Stories on the Trail

Stories on the Trail

There is no better place to get to know people than along a hiking trail, preferably leading to a fun backpacking spot. I spent some time in the backcountry with co-workers this week and was incredibly enriched as I heard stories along the way. Sad stories, funny stories, stories of passion and vision, and even the quiet told its story. Going into the wilderness creates this equal footing of vulnerability together that cannot be duplicated anywhere else. There is a shared dependency on eachother as you encounter the elements and circumstances that come your way, temporarily carrying your life on your back. As you walk, you tell your story but are also living into the present story of shared journey. In the evening there was opportunity to reflect corporately using the metaphor of a rose, a thorn, and a bud. (For those who are familiar with the practice of Examen, is it loosely similar.) At the end of the day the group shared their rose moment of beauty, their thorn moment of challenge, and their budding hope of expectations.
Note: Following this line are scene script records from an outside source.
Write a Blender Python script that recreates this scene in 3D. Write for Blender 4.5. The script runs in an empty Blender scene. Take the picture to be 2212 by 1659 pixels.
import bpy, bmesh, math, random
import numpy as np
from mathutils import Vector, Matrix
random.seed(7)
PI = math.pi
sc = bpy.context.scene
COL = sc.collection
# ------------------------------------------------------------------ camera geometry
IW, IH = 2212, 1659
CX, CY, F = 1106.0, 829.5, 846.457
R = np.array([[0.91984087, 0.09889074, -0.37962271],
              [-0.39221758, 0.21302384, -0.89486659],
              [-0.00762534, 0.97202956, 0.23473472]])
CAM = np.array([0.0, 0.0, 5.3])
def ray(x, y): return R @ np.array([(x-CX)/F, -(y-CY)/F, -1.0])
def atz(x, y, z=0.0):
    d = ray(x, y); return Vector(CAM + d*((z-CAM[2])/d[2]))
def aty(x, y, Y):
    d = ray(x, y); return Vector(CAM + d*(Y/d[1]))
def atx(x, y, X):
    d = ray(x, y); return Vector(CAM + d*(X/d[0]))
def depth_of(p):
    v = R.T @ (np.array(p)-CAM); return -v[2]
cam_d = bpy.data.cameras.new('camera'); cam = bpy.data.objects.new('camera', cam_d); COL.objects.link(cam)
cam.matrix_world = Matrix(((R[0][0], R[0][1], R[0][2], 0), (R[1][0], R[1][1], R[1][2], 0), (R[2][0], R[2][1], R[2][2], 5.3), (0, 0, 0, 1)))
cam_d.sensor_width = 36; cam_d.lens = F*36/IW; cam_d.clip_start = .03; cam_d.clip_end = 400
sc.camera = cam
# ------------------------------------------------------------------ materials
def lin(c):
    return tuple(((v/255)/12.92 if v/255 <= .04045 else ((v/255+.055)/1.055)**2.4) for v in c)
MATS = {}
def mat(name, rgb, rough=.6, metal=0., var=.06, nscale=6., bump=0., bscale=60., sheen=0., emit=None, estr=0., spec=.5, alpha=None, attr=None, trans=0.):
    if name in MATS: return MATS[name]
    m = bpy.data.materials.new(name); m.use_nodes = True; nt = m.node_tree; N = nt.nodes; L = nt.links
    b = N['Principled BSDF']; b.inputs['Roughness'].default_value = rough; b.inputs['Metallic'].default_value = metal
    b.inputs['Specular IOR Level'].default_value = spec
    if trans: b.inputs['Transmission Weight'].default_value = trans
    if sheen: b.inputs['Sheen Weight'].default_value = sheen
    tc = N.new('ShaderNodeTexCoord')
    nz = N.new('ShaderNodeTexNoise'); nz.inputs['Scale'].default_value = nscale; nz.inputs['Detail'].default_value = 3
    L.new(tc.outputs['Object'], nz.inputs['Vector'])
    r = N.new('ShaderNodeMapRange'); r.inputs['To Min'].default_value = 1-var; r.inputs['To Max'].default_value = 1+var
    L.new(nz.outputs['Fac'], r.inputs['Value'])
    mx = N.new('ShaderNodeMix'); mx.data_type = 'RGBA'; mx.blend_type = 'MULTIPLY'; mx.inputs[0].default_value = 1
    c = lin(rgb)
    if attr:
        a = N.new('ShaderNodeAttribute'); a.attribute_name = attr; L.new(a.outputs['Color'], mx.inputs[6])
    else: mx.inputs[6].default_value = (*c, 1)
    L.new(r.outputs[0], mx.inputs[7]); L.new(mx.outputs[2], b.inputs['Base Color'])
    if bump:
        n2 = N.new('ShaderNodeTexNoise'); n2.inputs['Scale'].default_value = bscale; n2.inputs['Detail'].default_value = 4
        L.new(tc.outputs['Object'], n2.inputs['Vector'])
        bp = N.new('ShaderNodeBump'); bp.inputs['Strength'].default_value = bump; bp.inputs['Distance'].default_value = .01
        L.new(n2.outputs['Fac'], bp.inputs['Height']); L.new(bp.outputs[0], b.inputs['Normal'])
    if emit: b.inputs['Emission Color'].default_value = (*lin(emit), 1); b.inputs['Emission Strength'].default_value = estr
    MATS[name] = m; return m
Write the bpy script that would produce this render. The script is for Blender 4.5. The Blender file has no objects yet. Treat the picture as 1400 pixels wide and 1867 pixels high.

It didn’t take long to go around and hear the variety of responses to the day. This facilitated moment was a way of bringing all of those strands of conversation into a tapestry of commonality. When you travel in a group you can’t be with everyone as you walk, but moments like these give you a peek into the larger story. Like a drone, you get a bird’s eye view of the group experience.

One highlight that stuck out was the budding hope of a member of the group to check out a registry at the top of the peak we’d climb the next day. He had done that peak with his dad when he was nine and was excited to see if the name and note was still there after all of these years. Climb to the top we did. Then with his phone, he took a picture of the registry entry from 1997. We all huddled around him, eager to see it as well. His story, which began 20 years ago, had become our story too.

I don’t know that I have a neat and tidy point to all of this, save that I have come to relish how stories come about and weave together. I like it in literature, I like it in backpack trips, and I like it when I see God’s hand at work in humanity. I am thankful for the stories I am aware of and privy to, so maybe this is just an encouragement to anyone reading to go take a walk with someone and share life. If you can, go bag a peak too.